Last week, the sports news site Sportico published an article featuring an original analysis of parlay bets made via the prediction market Kalshi. Two days later, on May 15, Sports Illustrated published an article — titled “Who is really winning on Kalshi parlays according to the data” — that regurgitated the same figures, without ever attributing the analysis to Sportico, as would be the normal and ethical thing to do.

The Sports Illustrated piece only mentioned the other sports outlet when repeating a quote given to Sportico for a related article published back in 2025 — a quote that Sportico, tellingly, had called back to in its more recent piece.

Sportico editor Dan Bernstein, who bylined the original piece, took to X on Sunday to accuse Sports Illustrated of plagiarism, suggesting in the post that AI may have been used to generate the piece in question.

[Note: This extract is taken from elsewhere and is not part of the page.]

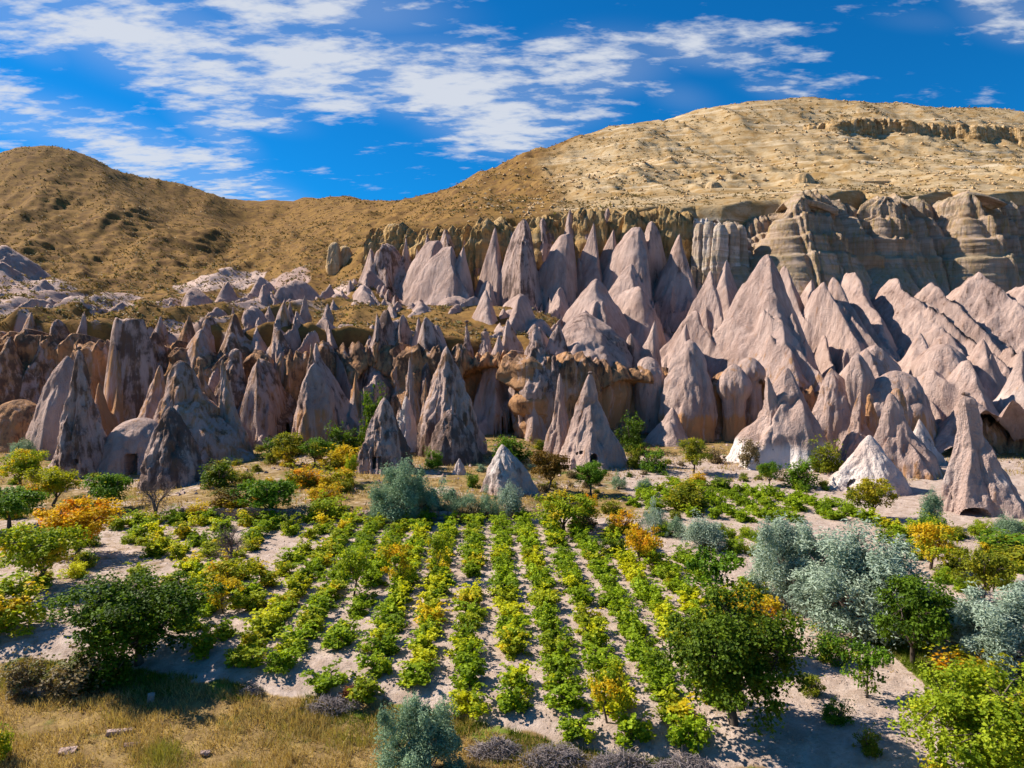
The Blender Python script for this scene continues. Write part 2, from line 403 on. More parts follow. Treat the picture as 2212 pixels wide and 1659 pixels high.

“The husk of the Sports Illustrated brand is stealing entire stories from people without credit, seemingly using AI,” wrote Bernstein. “This becomes very obvious when it’s stealing data only you’ve reported!”

Soon after Bernstein’s allegations were made public, Sports Illustrated deleted the article in question, which was attributed to a writer named Parker Loverich. Profiles associated with Loverich quickly disappeared from LinkedIn and X. Loverich didn’t immediately respond to a request for comment.

After this story initially ran, Sports Illustrated said the deleted content had been produced by an “independent publisher.”

“Parker Loverich is a real reporter,” it said in a statement to Awful Announcing. “The predictions market On SI site was managed by an independent publisher who is expected to abide by Sports Illustrated’s editorial guidelines. Sports Illustrated became aware of a violation of those guidelines in regards to the use of AI and immediately took steps internally to address this violation, including cutting ties with the publisher.”

Loverich’s entire profile — along with all of his articles — were scrubbed from Sports Illustrated‘s website.